Les voix qui parlent dedans

Réflexion sur la Domination professionnelle
C’était l’époque où je ne montrais pas encore mon visage. J’ai voulu m’associer à son idée, poster une photo avec la pancarte
« Someone I love is a se x worker »
lors de la journée internationale pour l’élimination des violences faites aux travailleurs du sexe (17 décembre).
J’ai griffonné le texte sur un coin de table, j’ai attrapé un bâillon, mon téléphone, j’ai ouvert les rideaux rouges, j’ai cherché le bonne lumière.

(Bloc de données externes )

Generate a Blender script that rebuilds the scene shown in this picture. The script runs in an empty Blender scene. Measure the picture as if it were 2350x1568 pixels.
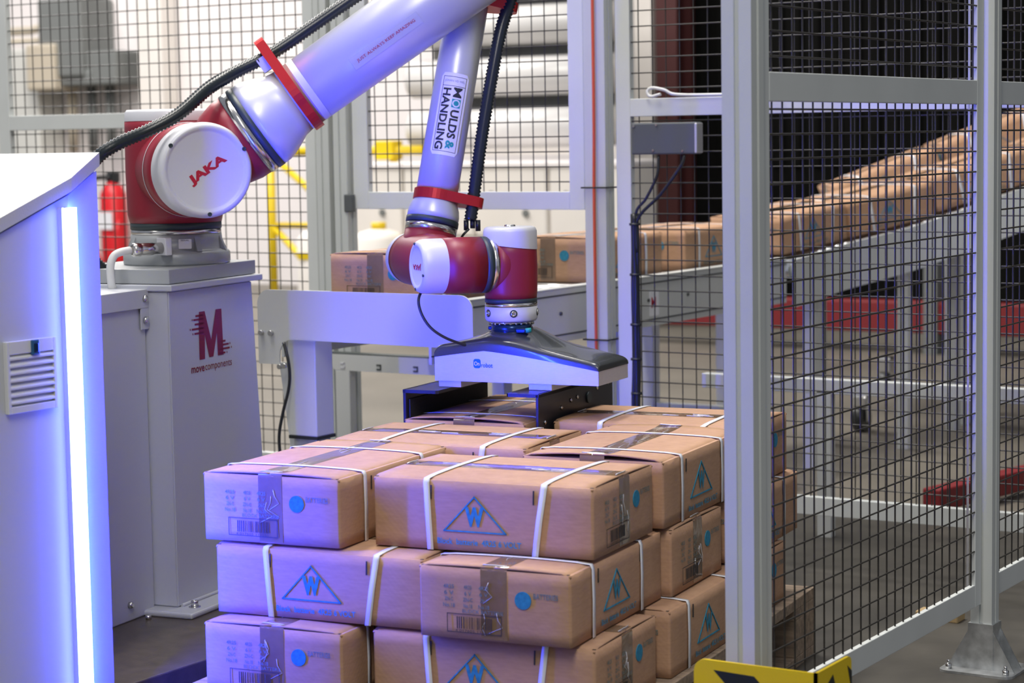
import bpy, bmesh, math, random
from mathutils import Vector, Matrix
random.seed(7)
PI = math.pi
R = math.radians
scene = bpy.context.scene
V = Vector

# ------------------------------------------------------------------ camera
cam_data = bpy.data.cameras.new('camera')
cam = bpy.data.objects.new('camera', cam_data)
scene.collection.objects.link(cam)
CAM = V((2.14924, -2.94174, 1.09756))
yaw, pitch, roll = 0.43296977 + 0.1298582, 0.09538001, -0.01694091
fw = V((-math.sin(yaw) * math.cos(pitch), math.cos(yaw) * math.cos(pitch), -math.sin(pitch)))
r0 = V((math.cos(yaw), math.sin(yaw), 0)); u0 = r0.cross(fw)
rt = r0 * math.cos(roll) + u0 * math.sin(roll)
up = -r0 * math.sin(roll) + u0 * math.cos(roll)
M = Matrix((rt, up, -fw)).transposed().to_4x4(); M.translation = CAM
cam.matrix_world = M
cam_data.sensor_width = 36.0
cam_data.lens = 4858.135 * 36 / 2350
cam_data.clip_start = 0.05; cam_data.clip_end = 200
cam_data.dof.use_dof = True
cam_data.dof.focus_distance = 4.15
cam_data.dof.aperture_fstop = 5.6
scene.camera = cam

# ------------------------------------------------------------------ world, lights, exposure
w = bpy.data.worlds.new('hall_light'); scene.world = w; w.use_nodes = True
w.node_tree.nodes['Background'].inputs[0].default_value = (0.80, 0.86, 1.0, 1)
w.node_tree.nodes['Background'].inputs[1].default_value = 0.20
scene.view_settings.view_transform = 'Standard'
scene.view_settings.look = 'None'
scene.view_settings.gamma = 1
scene.view_settings.use_curve_mapping = False
scene.view_settings.exposure = 0.75

def area(name, loc, size, power, col=(1, 0.96, 0.9), target=None):
    l = bpy.data.lights.new(name, 'AREA'); l.shape = 'RECTANGLE'
    l.size, l.size_y = size; l.energy = power; l.color = col
    o = bpy.data.objects.new(name, l); scene.collection.objects.link(o)
    o.location = loc
    if target is not None:
        o.rotation_euler = (V(target) - V(loc)).to_track_quat('-Z', 'Y').to_euler()
    return o
# ceiling luminaires of the hall, and one added tilted fill
area('overhead_light', (-1.7, 1.2, 5.6), (0.5, 4.0), 198, (1, 0.95, 0.87))
area('overhead_light', (-0.2, 2.2, 5.6), (0.5, 3.0), 60)
area('overhead_light', (-3.2, -1.5, 5.6), (0.5, 5.0), 40)
area('overhead_light', (2.0, -3.0, 4.6), (0.5, 3.0), 84, (1, 0.95, 0.87), (0.2, 0.0, 0.3))  # added fill, aimed to brighten the right and front faces
area('overhead_light', (-6.5, 5.5, 5.6), (3.0, 3.0), 250, (1, 0.95, 0.89))
area('overhead_light', (-9.5, 7.2, 5.2), (3.0, 2.5), 150, (1, 0.95, 0.93))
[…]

Je me suis cachée, un peu.
À l’époque déjà, j’avais envie de témoigner de ce que c’est, la Domination professionnelle vue de ma petite fenêtre.
À l’époque déjà je brûlais d’être grande, ancrée et flamboyante, d’expliquer et de dire, de témoigner et de m’indigner, aussi.
À l’époque je n’osais pas. Je craignais d’être mal comprise, jugée pour de mauvaises raisons, reconnue, insultée, harcelée.
À l’époque un mister nobody m’a traitée de « pute » sur Insta, en ajoutant que « pute », je devrais me la boucler au lieu de jouer les intellectuelles. J’ai ri. J’en ris encore.
À l’époque beaucoup d’ami-es ont posté la même pancarte. C’était fort et doux, une reconnaissance.
Le temps est passé. J’ignore si je suis grande et flamboyante – toujours moins, sans doute, que la grande-flamboyante-Femme qui habite dans ma tête, quand elle ne m’habite pas tout court.
La différence ?
Maintenant je me montre et je parle et je ne regrette rien. Oh, ce n’est pas facile : je fais partie des perfectionnistes, de ces obsédé-es qui pèsent, soupèsent, ruminent, se repassent TOUTES leurs réponses en boucle, de préférence la nuit, et bloquent sur un détail.
Une erreur d’adjectif ? Un passeport pour l’insomnie.
Puis sous mon crâne, ça a tendance à causer en permanence, sur plusieurs lignes mélodiques, à plusieurs voix, avec de drôles associations d’idées, des mots, des textures, des couleurs. Mon cerveau fuse à jets continus, voit la réponse évidente à une question, puis ses implications, puis les sous-réponses, les pour, les contre, les nuances, les analogies, les analogies des analogies, etc etc.
Ce n’est pas UNE réponse que j’ai, c’est un océan entier sur lequel j’essaie de naviguer pour rester compréhensible.
Parfois je m’y perds, ou je pars trop loin, ou je rate des évidences, ou je donne la réponse finale en sautant les étapes intermédiaires.
« Lunaire », « décalé », « bizarre », « dure à suivre », on me l’a déjà dit.
J’éprouve du plaisir et même de la paix dans l’unisson. Alors disparaissent les dissonances, les échardes, les triple-fonds. Il n’y a plus qu’une seule courbe, celle de ce que je suis en train de faire ou de créer, un alignement dans mes espaces intérieurs.
Ce point d’équilibre, je l’atteins très souvent en séance. C’est d’ailleurs l’une des raisons pour lesquelles j’aime tant dominer.
Et maintenant je le dis, visage à nu.